### To be done
Using the data below, repeat all of it precisely.

◇ ◇ ◇

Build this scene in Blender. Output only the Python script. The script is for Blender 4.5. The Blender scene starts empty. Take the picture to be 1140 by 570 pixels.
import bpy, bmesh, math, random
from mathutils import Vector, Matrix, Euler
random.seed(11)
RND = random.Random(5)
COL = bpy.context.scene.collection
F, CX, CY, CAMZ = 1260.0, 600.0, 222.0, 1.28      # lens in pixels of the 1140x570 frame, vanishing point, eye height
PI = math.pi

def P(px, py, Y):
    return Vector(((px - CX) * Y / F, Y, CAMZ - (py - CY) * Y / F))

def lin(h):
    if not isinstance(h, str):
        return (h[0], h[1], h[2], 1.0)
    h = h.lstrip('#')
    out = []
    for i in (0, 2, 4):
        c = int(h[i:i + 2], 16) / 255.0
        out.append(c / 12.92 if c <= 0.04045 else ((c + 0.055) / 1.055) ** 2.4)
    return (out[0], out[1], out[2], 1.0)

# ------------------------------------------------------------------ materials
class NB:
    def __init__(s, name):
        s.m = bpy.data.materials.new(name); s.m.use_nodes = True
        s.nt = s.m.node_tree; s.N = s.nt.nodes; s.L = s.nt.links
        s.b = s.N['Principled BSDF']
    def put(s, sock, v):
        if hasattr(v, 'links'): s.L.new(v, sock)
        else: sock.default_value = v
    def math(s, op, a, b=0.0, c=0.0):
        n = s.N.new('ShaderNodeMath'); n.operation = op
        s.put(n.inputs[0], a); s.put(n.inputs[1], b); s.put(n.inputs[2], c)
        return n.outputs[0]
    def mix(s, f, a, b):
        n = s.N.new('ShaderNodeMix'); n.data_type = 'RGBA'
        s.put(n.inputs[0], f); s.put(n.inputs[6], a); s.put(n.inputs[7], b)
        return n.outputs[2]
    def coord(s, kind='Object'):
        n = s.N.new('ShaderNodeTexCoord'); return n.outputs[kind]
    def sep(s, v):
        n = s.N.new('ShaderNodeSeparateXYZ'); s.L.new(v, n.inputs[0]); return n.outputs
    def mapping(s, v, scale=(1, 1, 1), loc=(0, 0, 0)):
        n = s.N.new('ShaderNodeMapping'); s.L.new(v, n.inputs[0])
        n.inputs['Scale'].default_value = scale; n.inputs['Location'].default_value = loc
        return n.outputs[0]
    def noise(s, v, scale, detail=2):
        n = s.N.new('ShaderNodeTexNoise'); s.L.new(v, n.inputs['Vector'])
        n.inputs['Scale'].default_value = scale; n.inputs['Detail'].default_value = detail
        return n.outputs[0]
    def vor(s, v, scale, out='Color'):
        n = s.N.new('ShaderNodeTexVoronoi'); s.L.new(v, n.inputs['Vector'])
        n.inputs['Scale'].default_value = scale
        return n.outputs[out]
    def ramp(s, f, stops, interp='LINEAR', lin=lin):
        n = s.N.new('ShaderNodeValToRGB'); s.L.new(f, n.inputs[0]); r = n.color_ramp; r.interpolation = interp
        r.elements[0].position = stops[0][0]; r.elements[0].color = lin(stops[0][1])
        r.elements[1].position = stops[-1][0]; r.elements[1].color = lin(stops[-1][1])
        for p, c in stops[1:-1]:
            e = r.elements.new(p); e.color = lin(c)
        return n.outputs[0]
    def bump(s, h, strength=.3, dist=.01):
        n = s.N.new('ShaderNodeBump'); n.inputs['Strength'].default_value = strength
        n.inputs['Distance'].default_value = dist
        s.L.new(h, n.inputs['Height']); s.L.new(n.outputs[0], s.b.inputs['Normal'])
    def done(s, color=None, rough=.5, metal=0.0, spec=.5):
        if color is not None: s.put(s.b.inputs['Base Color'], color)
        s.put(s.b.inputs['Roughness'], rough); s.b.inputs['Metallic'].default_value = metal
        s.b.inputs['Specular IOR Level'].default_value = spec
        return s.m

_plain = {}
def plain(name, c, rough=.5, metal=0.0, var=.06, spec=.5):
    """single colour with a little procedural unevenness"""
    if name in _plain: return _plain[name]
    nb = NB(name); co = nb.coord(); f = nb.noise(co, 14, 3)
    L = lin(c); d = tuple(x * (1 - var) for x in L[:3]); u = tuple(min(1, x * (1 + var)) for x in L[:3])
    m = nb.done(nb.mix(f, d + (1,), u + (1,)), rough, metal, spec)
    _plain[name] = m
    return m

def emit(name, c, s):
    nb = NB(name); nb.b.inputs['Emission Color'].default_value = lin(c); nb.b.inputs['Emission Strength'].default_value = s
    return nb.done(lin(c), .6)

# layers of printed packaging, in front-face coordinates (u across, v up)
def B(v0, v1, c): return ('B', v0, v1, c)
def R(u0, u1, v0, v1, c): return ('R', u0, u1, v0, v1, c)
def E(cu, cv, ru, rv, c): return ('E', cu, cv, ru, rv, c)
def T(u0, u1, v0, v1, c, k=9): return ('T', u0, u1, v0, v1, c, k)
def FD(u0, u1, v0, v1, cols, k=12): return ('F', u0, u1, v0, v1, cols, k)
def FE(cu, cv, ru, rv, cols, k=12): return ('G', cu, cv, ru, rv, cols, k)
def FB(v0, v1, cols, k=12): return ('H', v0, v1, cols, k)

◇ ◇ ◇

### Task solution
Build this scene in Blender. Output only the Python script. The script is for Blender 4.5. The Blender scene starts empty. Take the picture to be 1140 by 570 pixels.
import bpy, bmesh, math, random
from mathutils import Vector, Matrix, Euler
random.seed(11)
RND = random.Random(5)
COL = bpy.context.scene.collection
F, CX, CY, CAMZ = 1260.0, 600.0, 222.0, 1.28      # lens in pixels of the 1140x570 frame, vanishing point, eye height
PI = math.pi

def P(px, py, Y):
    return Vector(((px - CX) * Y / F, Y, CAMZ - (py - CY) * Y / F))

def lin(h):
    if not isinstance(h, str):
        return (h[0], h[1], h[2], 1.0)
    h = h.lstrip('#')
    out = []
    for i in (0, 2, 4):
        c = int(h[i:i + 2], 16) / 255.0
        out.append(c / 12.92 if c <= 0.04045 else ((c + 0.055) / 1.055) ** 2.4)
    return (out[0], out[1], out[2], 1.0)

# ------------------------------------------------------------------ materials
class NB:
    def __init__(s, name):
        s.m = bpy.data.materials.new(name); s.m.use_nodes = True
        s.nt = s.m.node_tree; s.N = s.nt.nodes; s.L = s.nt.links
        s.b = s.N['Principled BSDF']
    def put(s, sock, v):
        if hasattr(v, 'links'): s.L.new(v, sock)
        else: sock.default_value = v
    def math(s, op, a, b=0.0, c=0.0):
        n = s.N.new('ShaderNodeMath'); n.operation = op
        s.put(n.inputs[0], a); s.put(n.inputs[1], b); s.put(n.inputs[2], c)
        return n.outputs[0]
    def mix(s, f, a, b):
        n = s.N.new('ShaderNodeMix'); n.data_type = 'RGBA'
        s.put(n.inputs[0], f); s.put(n.inputs[6], a); s.put(n.inputs[7], b)
        return n.outputs[2]
    def coord(s, kind='Object'):
        n = s.N.new('ShaderNodeTexCoord'); return n.outputs[kind]
    def sep(s, v):
        n = s.N.new('ShaderNodeSeparateXYZ'); s.L.new(v, n.inputs[0]); return n.outputs
    def mapping(s, v, scale=(1, 1, 1), loc=(0, 0, 0)):
        n = s.N.new('ShaderNodeMapping'); s.L.new(v, n.inputs[0])
        n.inputs['Scale'].default_value = scale; n.inputs['Location'].default_value = loc
        return n.outputs[0]
    def noise(s, v, scale, detail=2):
        n = s.N.new('ShaderNodeTexNoise'); s.L.new(v, n.inputs['Vector'])
        n.inputs['Scale'].default_value = scale; n.inputs['Detail'].default_value = detail
        return n.outputs[0]
    def vor(s, v, scale, out='Color'):
        n = s.N.new('ShaderNodeTexVoronoi'); s.L.new(v, n.inputs['Vector'])
        n.inputs['Scale'].default_value = scale
        return n.outputs[out]
    def ramp(s, f, stops, interp='LINEAR', lin=lin):
        n = s.N.new('ShaderNodeValToRGB'); s.L.new(f, n.inputs[0]); r = n.color_ramp; r.interpolation = interp
        r.elements[0].position = stops[0][0]; r.elements[0].color = lin(stops[0][1])
        r.elements[1].position = stops[-1][0]; r.elements[1].color = lin(stops[-1][1])
        for p, c in stops[1:-1]:
            e = r.elements.new(p); e.color = lin(c)
        return n.outputs[0]
    def bump(s, h, strength=.3, dist=.01):
        n = s.N.new('ShaderNodeBump'); n.inputs['Strength'].default_value = strength
        n.inputs['Distance'].default_value = dist
        s.L.new(h, n.inputs['Height']); s.L.new(n.outputs[0], s.b.inputs['Normal'])
    def done(s, color=None, rough=.5, metal=0.0, spec=.5):
        if color is not None: s.put(s.b.inputs['Base Color'], color)
        s.put(s.b.inputs['Roughness'], rough); s.b.inputs['Metallic'].default_value = metal
        s.b.inputs['Specular IOR Level'].default_value = spec
        return s.m

_plain = {}
def plain(name, c, rough=.5, metal=0.0, var=.06, spec=.5):
    """single colour with a little procedural unevenness"""
    if name in _plain: return _plain[name]
    nb = NB(name); co = nb.coord(); f = nb.noise(co, 14, 3)
    L = lin(c); d = tuple(x * (1 - var) for x in L[:3]); u = tuple(min(1, x * (1 + var)) for x in L[:3])
    m = nb.done(nb.mix(f, d + (1,), u + (1,)), rough, metal, spec)
    _plain[name] = m
    return m

def emit(name, c, s):
    nb = NB(name); nb.b.inputs['Emission Color'].default_value = lin(c); nb.b.inputs['Emission Strength'].default_value = s
    return nb.done(lin(c), .6)

# layers of printed packaging, in front-face coordinates (u across, v up)
def B(v0, v1, c): return ('B', v0, v1, c)
def R(u0, u1, v0, v1, c): return ('R', u0, u1, v0, v1, c)
def E(cu, cv, ru, rv, c): return ('E', cu, cv, ru, rv, c)
def T(u0, u1, v0, v1, c, k=9): return ('T', u0, u1, v0, v1, c, k)
def FD(u0, u1, v0, v1, cols, k=12): return ('F', u0, u1, v0, v1, cols, k)
def FE(cu, cv, ru, rv, cols, k=12): return ('G', cu, cv, ru, rv, cols, k)
def FB(v0, v1, cols, k=12): return ('H', v0, v1, cols, k)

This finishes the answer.